Not His Cup of Tea

The dust hasn’t yet settled from Tuesday’s midterm elections—and conservative blogger Erick Erickson, the managing editor of Red State, has already compiled a list of “potential tea party targets” he’d like to see swept from the Senate. The REPUBLICANS on Erickson’s hit list are all up for re-election in 2012. They include Olympia Snowe of Maine, Orrin Hatch of Utah, Bob Corker of Tennessee, and Richard Lugar of Indiana—all Republicans, as Sam Stein wrote in a piece for Huffington Post, “with a penchant for working in a bipartisan fashion.” Erickson is hoping to find candidates who will challenge the incumbents on his list in primaries in the hopes of “improving” the Senate GOP.  
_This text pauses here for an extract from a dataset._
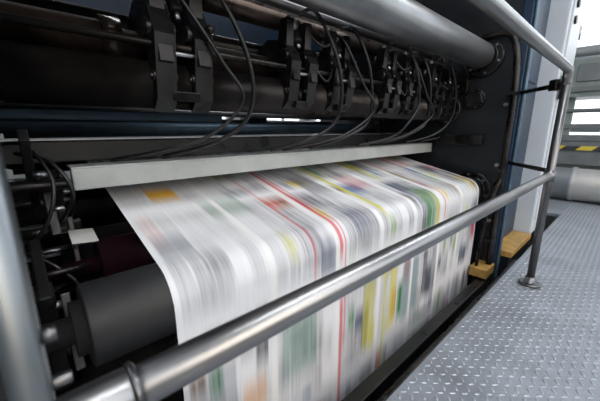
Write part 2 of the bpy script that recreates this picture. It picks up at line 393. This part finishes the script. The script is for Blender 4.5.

What I found particularly interesting was the inclusion of Senator Scott Brown of Massachusetts on Erickson’s list. Not so long ago Brown was a Tea Party darling. He had done something that seemed like a miracle to people and pundits alike. Brown had beaten Democrat Martha Coakley in a 2010 special election to serve the remainder of the term vacated by the death of liberal icon Ted Kennedy in one of the bluest of blue states.

In his Huffington Post piece, Stein also said: “Erickson’s site is a hub for Tea Party theology and was one of the earlier indicators of the wave that would define the just-completed cycle. So his inclusion of Brown is noteworthy, not just in what it potentially foreshadows but also because it is an indication of how dispirited conservatives are with the man they helped elect.”
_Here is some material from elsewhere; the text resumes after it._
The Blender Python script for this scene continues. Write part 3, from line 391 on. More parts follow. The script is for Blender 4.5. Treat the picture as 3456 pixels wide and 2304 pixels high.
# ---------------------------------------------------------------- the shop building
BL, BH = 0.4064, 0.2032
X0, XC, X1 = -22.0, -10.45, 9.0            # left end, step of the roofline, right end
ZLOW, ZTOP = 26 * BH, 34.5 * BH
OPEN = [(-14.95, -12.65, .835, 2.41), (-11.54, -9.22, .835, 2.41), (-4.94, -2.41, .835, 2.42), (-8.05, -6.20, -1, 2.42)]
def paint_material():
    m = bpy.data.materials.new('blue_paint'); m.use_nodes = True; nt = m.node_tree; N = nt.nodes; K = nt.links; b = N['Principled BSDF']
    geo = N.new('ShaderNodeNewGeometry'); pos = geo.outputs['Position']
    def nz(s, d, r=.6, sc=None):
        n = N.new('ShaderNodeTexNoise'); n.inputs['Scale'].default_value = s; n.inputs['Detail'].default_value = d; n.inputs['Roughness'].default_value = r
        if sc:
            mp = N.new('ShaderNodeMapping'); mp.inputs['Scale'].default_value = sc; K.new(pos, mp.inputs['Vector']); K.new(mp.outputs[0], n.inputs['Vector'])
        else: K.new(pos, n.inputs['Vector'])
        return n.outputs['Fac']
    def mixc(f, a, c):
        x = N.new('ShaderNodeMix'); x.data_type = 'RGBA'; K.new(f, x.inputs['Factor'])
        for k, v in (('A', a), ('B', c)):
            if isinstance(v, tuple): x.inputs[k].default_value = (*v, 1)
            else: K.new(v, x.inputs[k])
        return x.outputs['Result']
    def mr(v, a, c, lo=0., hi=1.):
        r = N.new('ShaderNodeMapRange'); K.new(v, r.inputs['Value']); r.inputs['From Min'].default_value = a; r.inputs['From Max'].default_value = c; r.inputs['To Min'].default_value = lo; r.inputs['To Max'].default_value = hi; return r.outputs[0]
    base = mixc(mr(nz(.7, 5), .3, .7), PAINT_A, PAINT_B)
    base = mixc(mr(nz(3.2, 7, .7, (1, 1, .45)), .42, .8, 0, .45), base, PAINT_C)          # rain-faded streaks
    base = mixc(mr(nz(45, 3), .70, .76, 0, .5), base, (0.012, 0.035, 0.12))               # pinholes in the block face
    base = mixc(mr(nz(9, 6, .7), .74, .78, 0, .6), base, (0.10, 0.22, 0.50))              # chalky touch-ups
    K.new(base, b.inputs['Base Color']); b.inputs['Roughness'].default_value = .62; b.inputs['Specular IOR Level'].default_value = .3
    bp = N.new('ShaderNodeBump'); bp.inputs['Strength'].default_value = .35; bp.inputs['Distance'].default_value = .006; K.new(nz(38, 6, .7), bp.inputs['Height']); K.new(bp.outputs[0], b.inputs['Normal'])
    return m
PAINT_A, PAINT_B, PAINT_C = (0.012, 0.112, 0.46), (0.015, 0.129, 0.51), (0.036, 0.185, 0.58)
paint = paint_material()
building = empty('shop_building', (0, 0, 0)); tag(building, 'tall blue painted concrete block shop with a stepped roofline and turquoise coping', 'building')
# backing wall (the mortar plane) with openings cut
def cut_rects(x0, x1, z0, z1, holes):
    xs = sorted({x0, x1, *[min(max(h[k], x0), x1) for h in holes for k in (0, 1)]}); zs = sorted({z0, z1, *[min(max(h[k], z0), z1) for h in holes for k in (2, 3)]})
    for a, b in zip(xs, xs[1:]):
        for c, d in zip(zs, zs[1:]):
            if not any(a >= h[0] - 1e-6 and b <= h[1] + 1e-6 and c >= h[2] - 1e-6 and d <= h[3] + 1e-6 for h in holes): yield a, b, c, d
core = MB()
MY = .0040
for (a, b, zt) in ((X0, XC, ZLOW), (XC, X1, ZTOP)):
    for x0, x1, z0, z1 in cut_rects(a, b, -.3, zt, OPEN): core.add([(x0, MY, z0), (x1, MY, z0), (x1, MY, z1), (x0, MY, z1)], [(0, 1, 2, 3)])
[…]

 It looks as if Democrats aren’t the only ones that the Tea Partiers will be targeting for removal from political office come 2012. Fasten your seatbelts, R & D, it’s going to be a bumpy night!

Source: Red State 

Huffington Post 

– Elaine Magliaro, Guest Blogger

7 thoughts on “Not His Cup of Tea”

  1. BTW:

    Results Cheered in China And Israel, Rued in Russia

    Global observers broadly concurred Wednesday that Republicans’ midterm election gains would plunge President Barack Obama deep into a domestic political fracas—a looming distraction that cheered China and parts of Israel, disheartened much of Asia and Russia and raised little response in war-torn Iraq and Afghanistan.

    The results contrasted starkly with the 2008 U.S. presidential election, which elevated the first African-American to the White House and was viewed from the U.K. and Germany to Africa as a watershed political moment.
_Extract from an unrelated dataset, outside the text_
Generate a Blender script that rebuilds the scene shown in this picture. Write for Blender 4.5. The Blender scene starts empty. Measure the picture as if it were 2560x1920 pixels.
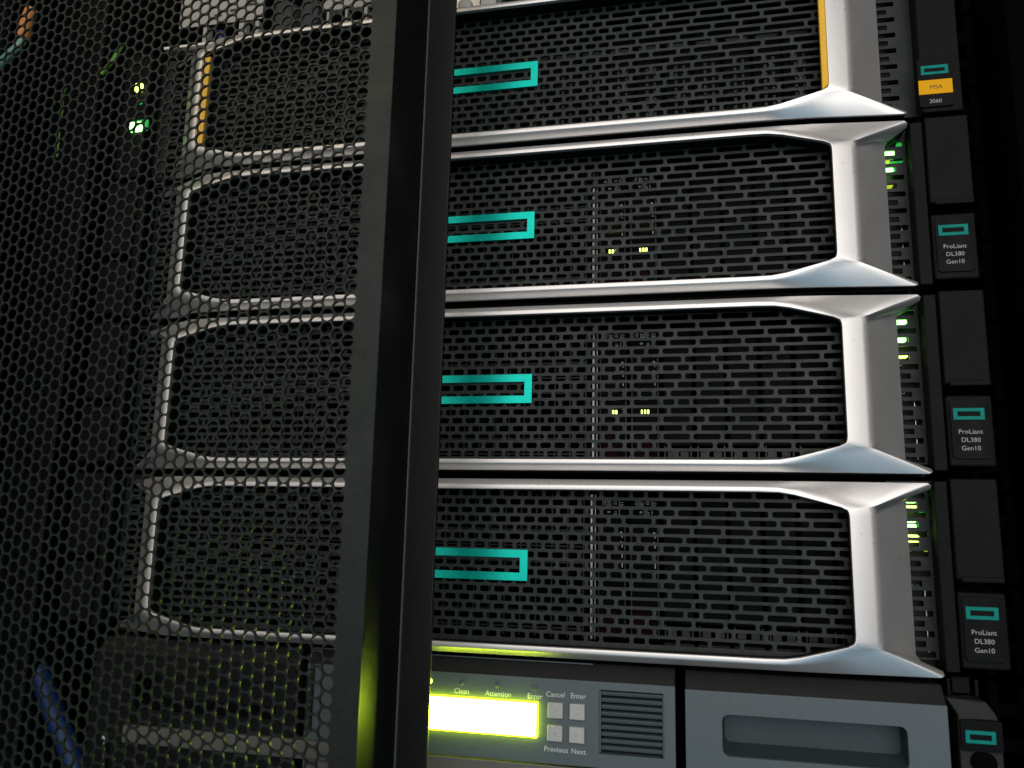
import bpy, math, random
from mathutils import Matrix, Vector

# ------------------------------------------------------------------ camera, world, lights
S = 0.001                                   # all coordinates below are millimetres
scn = bpy.context.scene
COL = scn.collection
cam_d = bpy.data.cameras.new('camera')
cam = bpy.data.objects.new('camera', cam_d)
COL.objects.link(cam)
RX, RY, RZ = -0.181, 0.221, 0.003           # rotation vector of the view
def rotvec(r):
    v = Vector(r)
    return Matrix.Rotation(v.length, 3, v.normalized())
Rv = rotvec((RX, RY, RZ)) @ Matrix(((1, 0, 0), (0, 0, -1), (0, 1, 0)))
right, down, fwd = Rv[0], Rv[1], Rv[2]
m = Matrix(((right[0], -down[0], -fwd[0]), (right[1], -down[1], -fwd[1]), (right[2], -down[2], -fwd[2])))
cam.matrix_world = Matrix.Translation(Vector((108.84, -392.5, -161.32)) * S) @ m.to_4x4()
cam_d.sensor_width = 36.0
cam_d.lens = 36.0 * 2022.2 / 2560.0
cam_d.clip_start = 0.01
cam_d.clip_end = 50.0
cam_d.dof.use_dof = True
cam_d.dof.focus_distance = 0.415
cam_d.dof.aperture_fstop = 11.0
scn.camera = cam

world = bpy.data.worlds.new('World')
scn.world = world
world.use_nodes = True
wb = world.node_tree.nodes['Background']
wb.inputs['Color'].default_value = (0.55, 0.75, 1.0, 1)
wb.inputs['Strength'].default_value = 0.004

def area(name, loc, target, sx, sy, power, color):
    l = bpy.data.lights.new(name, 'AREA')
    l.shape = 'RECTANGLE'; l.size = sx; l.size_y = sy; l.energy = power; l.color = color
    o = bpy.data.objects.new(name, l)
    o.location = loc
    d = Vector(target) - Vector(loc)
    o.rotation_euler = d.to_track_quat('-Z', 'Y').to_euler()
    COL.objects.link(o)
    return o
area('aisle_wall_light', (0.95, -1.75, 0.49), (0.95, 0, 0.49), 2.0, 1.75, 29.0, (1.0, 0.96, 0.93))
area('aisle_wall_light', (-0.86, -1.75, 0.49), (-0.86, 0, 0.49), 1.6, 1.75, 12.0, (1.0, 0.93, 0.89))
area('warm_fill', (-0.50, -0.62, 0.62), (-0.22, -0.08, 0.08), 0.5, 0.5, 1.2, (1.0, 0.84, 0.52))  # unseen warm fill, added to tint the upper left of the door
area('floor_bounce_light', (0.65, -1.35, -0.98), (0.35, 0, -0.05), 1.5, 1.25, 2.7, (0.25, 0.68, 1.0))
area('ceiling_light', (0.1, -0.9, 1.75), (0.0, 0, 0), 1.6, 0.5, 0.8, (1.0, 0.88, 0.82))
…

    Republicans’ recapture of the House “confirmed that Obama’s election wasn’t the deeply transformative moment in American politics that many Europeans hoped it would be,” said Thomas Klau of the European Council on Foreign Relations in Paris.

    The question internationally was whether the prospect of fresh domestic battles would affect international U.S. initiatives such as shoring up ties with Asian nations and attempting to “reset” relations with Russia.

    http://online.wsj.com/article/SB10001424052748703506904575592331127131078.html?

  2. anon nurse:

    “After the election, an economic turnaround? Just in time to offer no help for beleaguered Democrats, a new batch of economic data suggests brighter days ahead”

    I saw a similar forecast myself,but don’t worry the people will definitely see who’s responsible for that,for no compromise at any cost will rear its ugly head very quickly.

    But what gets me the most irritated is when people say well the president had (2) years to get this all straightened out,What?

    Well the incoming house majority has that same (2) years and they better come in ready to get results,just sit back and enjoy the show.

  3. Hasn’t Lugar already announced he is retiring? Oh well, another ‘victory’ for the Tea Party. Now they can claim they forced him to retire…even though his announcement was several months ago.